As idyllic as life on the farm had been for the boys, Walt especially, leaving it was correspondingly painful. Roy Disney remembered “distinctly” that when the farm was sold, “we had a little six-month-old colt [that] was sold and tied up to a buggy and taken away, and Walt and I both cried. Later on that day . . . we were down in town and here was this farmer and his rig hitched up to the hitching rack and our little colt tied on behind . . . and the damn little colt saw us when we were across the street and he whinnied and whinnied and reared back on his tie-down, and we went over and hugged him and cried over him. . . . That was the last we saw of him.”
41

The Disneys moved into Marceline for the remainder of the 1910–11 school year, most of that time renting a house, probably at 508 North Kansas Avenue.
42
Then, on May 17, 1911, they left for Kansas City, Missouri, about 120 miles away.
43
(Robert Disney lived in Kansas City then and may have encouraged his brother to move there.) They lived first in a rented house at 2706 East Thirty-first Street.
44
Walt entered the Benton School at 3004 Benton Boulevard, barely two blocks from his new home, in September 1911. Although he had completed the second grade at Marceline, the Kansas City schools required him to take that grade over.
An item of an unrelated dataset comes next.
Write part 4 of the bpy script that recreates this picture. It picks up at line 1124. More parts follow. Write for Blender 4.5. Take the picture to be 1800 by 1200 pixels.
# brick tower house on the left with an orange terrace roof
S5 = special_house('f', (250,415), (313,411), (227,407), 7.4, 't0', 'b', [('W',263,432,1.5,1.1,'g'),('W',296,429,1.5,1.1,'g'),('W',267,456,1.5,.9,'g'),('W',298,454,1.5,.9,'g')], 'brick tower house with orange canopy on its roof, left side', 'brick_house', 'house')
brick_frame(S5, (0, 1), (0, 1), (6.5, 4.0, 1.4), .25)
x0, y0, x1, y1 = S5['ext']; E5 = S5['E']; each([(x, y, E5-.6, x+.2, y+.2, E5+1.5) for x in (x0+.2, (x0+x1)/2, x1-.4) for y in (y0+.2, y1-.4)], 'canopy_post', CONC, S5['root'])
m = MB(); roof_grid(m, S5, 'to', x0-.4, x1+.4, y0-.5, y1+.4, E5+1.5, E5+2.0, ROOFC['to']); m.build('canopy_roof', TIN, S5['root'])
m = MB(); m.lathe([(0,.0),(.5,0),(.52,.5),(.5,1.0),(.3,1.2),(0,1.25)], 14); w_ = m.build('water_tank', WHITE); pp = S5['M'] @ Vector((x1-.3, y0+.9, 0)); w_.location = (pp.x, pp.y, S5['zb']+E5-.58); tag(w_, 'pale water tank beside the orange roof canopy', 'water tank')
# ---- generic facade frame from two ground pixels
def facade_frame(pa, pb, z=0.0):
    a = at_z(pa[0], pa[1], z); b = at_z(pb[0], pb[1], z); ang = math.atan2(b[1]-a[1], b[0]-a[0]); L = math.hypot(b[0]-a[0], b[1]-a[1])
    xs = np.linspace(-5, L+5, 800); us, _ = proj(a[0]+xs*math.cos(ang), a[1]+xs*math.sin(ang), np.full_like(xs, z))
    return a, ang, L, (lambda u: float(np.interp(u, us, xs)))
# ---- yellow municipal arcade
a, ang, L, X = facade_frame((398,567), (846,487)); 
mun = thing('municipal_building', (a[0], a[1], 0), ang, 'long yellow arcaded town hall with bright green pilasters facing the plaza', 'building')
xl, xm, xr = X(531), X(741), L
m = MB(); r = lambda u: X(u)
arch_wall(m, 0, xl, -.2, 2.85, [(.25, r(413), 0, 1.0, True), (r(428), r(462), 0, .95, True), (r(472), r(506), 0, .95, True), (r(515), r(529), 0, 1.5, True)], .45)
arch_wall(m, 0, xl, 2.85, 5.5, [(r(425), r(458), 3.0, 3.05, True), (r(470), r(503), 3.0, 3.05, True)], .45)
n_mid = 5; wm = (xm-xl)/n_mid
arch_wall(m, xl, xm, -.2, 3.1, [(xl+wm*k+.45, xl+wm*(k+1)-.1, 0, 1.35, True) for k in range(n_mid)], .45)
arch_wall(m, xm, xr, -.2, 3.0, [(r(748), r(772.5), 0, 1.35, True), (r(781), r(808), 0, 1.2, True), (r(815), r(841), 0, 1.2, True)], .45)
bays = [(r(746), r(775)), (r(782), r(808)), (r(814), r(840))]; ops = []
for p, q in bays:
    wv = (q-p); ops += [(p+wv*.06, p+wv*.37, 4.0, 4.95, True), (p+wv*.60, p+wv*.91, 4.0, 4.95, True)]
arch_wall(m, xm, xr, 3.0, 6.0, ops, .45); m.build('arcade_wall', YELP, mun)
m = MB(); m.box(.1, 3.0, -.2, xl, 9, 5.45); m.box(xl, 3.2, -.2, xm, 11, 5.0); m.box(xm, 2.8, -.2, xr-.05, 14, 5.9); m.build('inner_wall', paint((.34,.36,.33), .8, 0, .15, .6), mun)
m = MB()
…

In September 1914, the Disneys bought a modest frame house at 3028 Bellefontaine Street, a few steps north of Thirty-first and about four blocks east of their first Kansas City home.
45

Kansas City was vast compared with Marceline. The Missouri side alone was a city of more than a quarter million people. Add Kansas City, Kansas, and other surrounding towns, and the total was well above a half million. Since the Civil War, Kansas City had grown steadily by serving as a vital hub
for western settlement, for cattle drives, and for barge and rail traffic in agricultural products and manufactured goods from throughout the Midwest. By early in the twentieth century, its remaining frontier rawness was retreating rapidly in the face of such refinements as broad, landscaped boulevards. In 1911, Kansas City was not just bigger than Marceline, it was truly different, a real city.

Marceline and Kansas City were, however, similar in some fundamentals. Disney cheerfully associated outhouses only with Marceline when he spoke to the crowd there in July 1956, but he had remembered differently just a few weeks earlier, when he was interviewed by Pete Martin, a writer for the
Saturday Evening Post
. He said then, no doubt correctly, that the Disney family relied on an outhouse at its Bellefontaine address until he and his carpenter father enlarged the house one summer, adding a kitchen, bedroom, and bathroom.